Reproduce all the material exactly, minus any pictures it holds.

# START OF Records shown

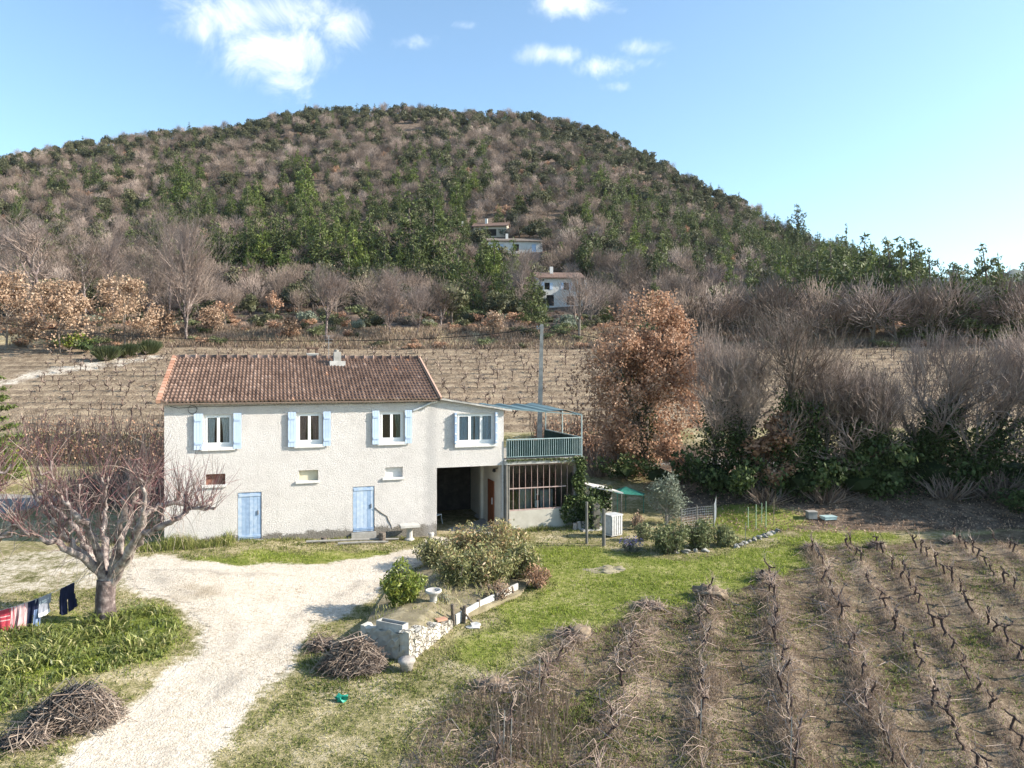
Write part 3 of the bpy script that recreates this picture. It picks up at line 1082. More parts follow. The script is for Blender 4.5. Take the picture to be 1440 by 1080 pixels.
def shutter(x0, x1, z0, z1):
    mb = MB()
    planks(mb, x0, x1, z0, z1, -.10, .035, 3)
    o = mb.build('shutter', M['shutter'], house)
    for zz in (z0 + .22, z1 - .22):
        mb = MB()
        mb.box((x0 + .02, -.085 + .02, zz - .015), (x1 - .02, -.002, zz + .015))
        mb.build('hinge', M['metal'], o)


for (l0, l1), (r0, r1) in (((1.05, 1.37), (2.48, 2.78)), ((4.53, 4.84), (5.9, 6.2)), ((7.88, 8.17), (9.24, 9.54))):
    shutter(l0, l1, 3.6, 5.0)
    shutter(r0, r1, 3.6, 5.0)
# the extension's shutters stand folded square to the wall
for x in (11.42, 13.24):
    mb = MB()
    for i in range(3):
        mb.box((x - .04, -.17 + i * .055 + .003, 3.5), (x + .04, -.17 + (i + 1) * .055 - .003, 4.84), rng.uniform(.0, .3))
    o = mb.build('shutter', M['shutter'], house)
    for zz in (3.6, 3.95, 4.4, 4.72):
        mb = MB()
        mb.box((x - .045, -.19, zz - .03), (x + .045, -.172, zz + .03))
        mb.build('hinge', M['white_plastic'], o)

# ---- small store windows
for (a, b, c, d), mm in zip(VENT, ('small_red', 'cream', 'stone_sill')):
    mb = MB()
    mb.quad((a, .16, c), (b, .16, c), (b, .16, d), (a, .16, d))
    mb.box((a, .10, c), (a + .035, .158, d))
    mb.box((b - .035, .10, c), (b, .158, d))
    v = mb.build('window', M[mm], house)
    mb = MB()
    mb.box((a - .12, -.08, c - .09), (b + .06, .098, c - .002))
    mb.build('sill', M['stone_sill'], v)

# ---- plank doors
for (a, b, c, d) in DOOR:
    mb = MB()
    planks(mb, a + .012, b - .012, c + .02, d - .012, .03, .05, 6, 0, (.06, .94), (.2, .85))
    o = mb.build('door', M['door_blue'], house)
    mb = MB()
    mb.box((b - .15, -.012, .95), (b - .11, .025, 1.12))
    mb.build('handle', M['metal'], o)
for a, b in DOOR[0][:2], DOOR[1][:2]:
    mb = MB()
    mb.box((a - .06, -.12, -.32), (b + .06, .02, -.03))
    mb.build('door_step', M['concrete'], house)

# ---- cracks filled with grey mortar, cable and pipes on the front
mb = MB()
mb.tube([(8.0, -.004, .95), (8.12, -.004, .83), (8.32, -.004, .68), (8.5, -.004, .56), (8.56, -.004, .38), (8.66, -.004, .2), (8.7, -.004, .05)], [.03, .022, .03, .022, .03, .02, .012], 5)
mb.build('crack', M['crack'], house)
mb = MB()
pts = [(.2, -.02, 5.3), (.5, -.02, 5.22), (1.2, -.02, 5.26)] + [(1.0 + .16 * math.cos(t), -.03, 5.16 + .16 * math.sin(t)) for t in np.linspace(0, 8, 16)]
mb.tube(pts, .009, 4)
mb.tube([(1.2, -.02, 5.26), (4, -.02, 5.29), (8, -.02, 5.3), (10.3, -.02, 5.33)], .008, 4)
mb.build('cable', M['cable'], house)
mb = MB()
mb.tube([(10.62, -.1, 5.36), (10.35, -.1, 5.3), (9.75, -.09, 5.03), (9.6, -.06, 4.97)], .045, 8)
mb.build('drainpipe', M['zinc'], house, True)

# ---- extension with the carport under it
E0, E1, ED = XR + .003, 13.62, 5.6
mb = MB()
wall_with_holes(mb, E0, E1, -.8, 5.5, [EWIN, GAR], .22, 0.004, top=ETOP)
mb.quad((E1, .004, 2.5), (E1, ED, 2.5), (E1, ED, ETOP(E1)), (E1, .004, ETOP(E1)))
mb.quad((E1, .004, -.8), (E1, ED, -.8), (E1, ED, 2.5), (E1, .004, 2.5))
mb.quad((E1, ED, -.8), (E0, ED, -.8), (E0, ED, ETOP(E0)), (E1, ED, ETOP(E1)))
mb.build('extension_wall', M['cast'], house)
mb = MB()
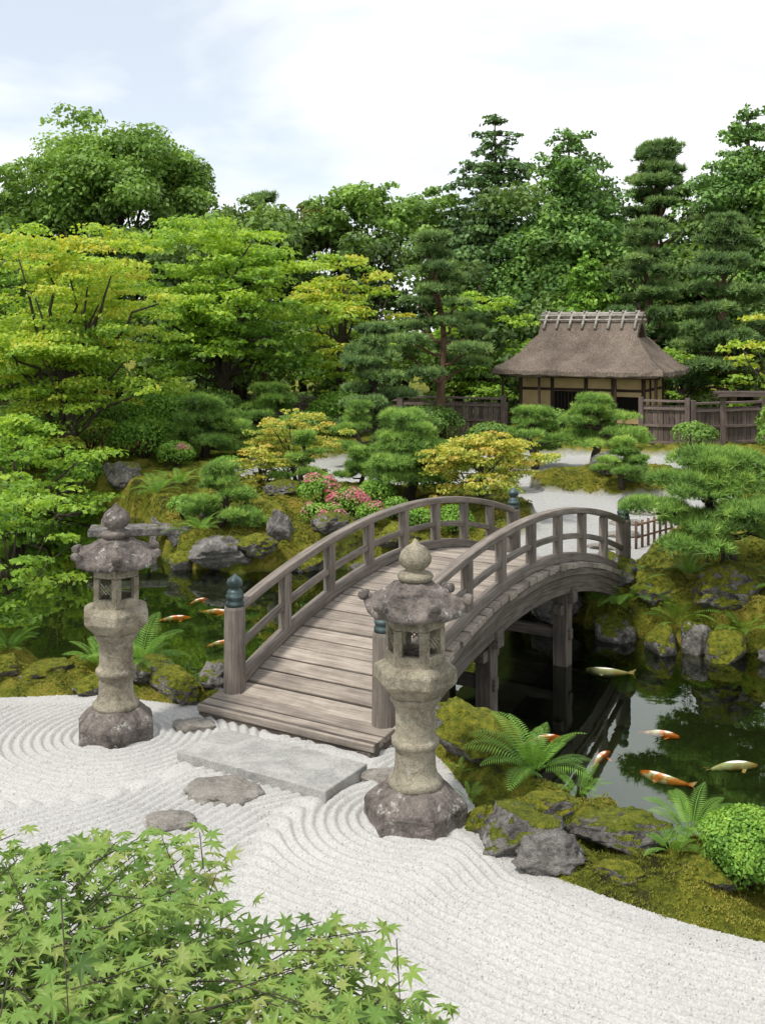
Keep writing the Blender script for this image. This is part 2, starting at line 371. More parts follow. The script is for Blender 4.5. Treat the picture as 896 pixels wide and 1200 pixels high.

# END OF Records shown

- [Task solution]:
Write part 3 of the bpy script that recreates this picture. It picks up at line 1082. More parts follow. The script is for Blender 4.5. Take the picture to be 1440 by 1080 pixels.
def shutter(x0, x1, z0, z1):
    mb = MB()
    planks(mb, x0, x1, z0, z1, -.10, .035, 3)
    o = mb.build('shutter', M['shutter'], house)
    for zz in (z0 + .22, z1 - .22):
        mb = MB()
        mb.box((x0 + .02, -.085 + .02, zz - .015), (x1 - .02, -.002, zz + .015))
        mb.build('hinge', M['metal'], o)


for (l0, l1), (r0, r1) in (((1.05, 1.37), (2.48, 2.78)), ((4.53, 4.84), (5.9, 6.2)), ((7.88, 8.17), (9.24, 9.54))):
    shutter(l0, l1, 3.6, 5.0)
    shutter(r0, r1, 3.6, 5.0)
# the extension's shutters stand folded square to the wall
for x in (11.42, 13.24):
    mb = MB()
    for i in range(3):
        mb.box((x - .04, -.17 + i * .055 + .003, 3.5), (x + .04, -.17 + (i + 1) * .055 - .003, 4.84), rng.uniform(.0, .3))
    o = mb.build('shutter', M['shutter'], house)
    for zz in (3.6, 3.95, 4.4, 4.72):
        mb = MB()
        mb.box((x - .045, -.19, zz - .03), (x + .045, -.172, zz + .03))
        mb.build('hinge', M['white_plastic'], o)

# ---- small store windows
for (a, b, c, d), mm in zip(VENT, ('small_red', 'cream', 'stone_sill')):
    mb = MB()
    mb.quad((a, .16, c), (b, .16, c), (b, .16, d), (a, .16, d))
    mb.box((a, .10, c), (a + .035, .158, d))
    mb.box((b - .035, .10, c), (b, .158, d))
    v = mb.build('window', M[mm], house)
    mb = MB()
    mb.box((a - .12, -.08, c - .09), (b + .06, .098, c - .002))
    mb.build('sill', M['stone_sill'], v)

# ---- plank doors
for (a, b, c, d) in DOOR:
    mb = MB()
    planks(mb, a + .012, b - .012, c + .02, d - .012, .03, .05, 6, 0, (.06, .94), (.2, .85))
    o = mb.build('door', M['door_blue'], house)
    mb = MB()
    mb.box((b - .15, -.012, .95), (b - .11, .025, 1.12))
    mb.build('handle', M['metal'], o)
for a, b in DOOR[0][:2], DOOR[1][:2]:
    mb = MB()
    mb.box((a - .06, -.12, -.32), (b + .06, .02, -.03))
    mb.build('door_step', M['concrete'], house)

# ---- cracks filled with grey mortar, cable and pipes on the front
mb = MB()
mb.tube([(8.0, -.004, .95), (8.12, -.004, .83), (8.32, -.004, .68), (8.5, -.004, .56), (8.56, -.004, .38), (8.66, -.004, .2), (8.7, -.004, .05)], [.03, .022, .03, .022, .03, .02, .012], 5)
mb.build('crack', M['crack'], house)
mb = MB()
pts = [(.2, -.02, 5.3), (.5, -.02, 5.22), (1.2, -.02, 5.26)] + [(1.0 + .16 * math.cos(t), -.03, 5.16 + .16 * math.sin(t)) for t in np.linspace(0, 8, 16)]
mb.tube(pts, .009, 4)
mb.tube([(1.2, -.02, 5.26), (4, -.02, 5.29), (8, -.02, 5.3), (10.3, -.02, 5.33)], .008, 4)
mb.build('cable', M['cable'], house)
mb = MB()
mb.tube([(10.62, -.1, 5.36), (10.35, -.1, 5.3), (9.75, -.09, 5.03), (9.6, -.06, 4.97)], .045, 8)
mb.build('drainpipe', M['zinc'], house, True)

# ---- extension with the carport under it
E0, E1, ED = XR + .003, 13.62, 5.6
mb = MB()
wall_with_holes(mb, E0, E1, -.8, 5.5, [EWIN, GAR], .22, 0.004, top=ETOP)
mb.quad((E1, .004, 2.5), (E1, ED, 2.5), (E1, ED, ETOP(E1)), (E1, .004, ETOP(E1)))
mb.quad((E1, .004, -.8), (E1, ED, -.8), (E1, ED, 2.5), (E1, .004, 2.5))
mb.quad((E1, ED, -.8), (E0, ED, -.8), (E0, ED, ETOP(E0)), (E1, ED, ETOP(E1)))
mb.build('extension_wall', M['cast'], house)
mb = MB()
Keep writing the Blender script for this image. This is part 2, starting at line 371. More parts follow. The script is for Blender 4.5. Treat the picture as 896 pixels wide and 1200 pixels high.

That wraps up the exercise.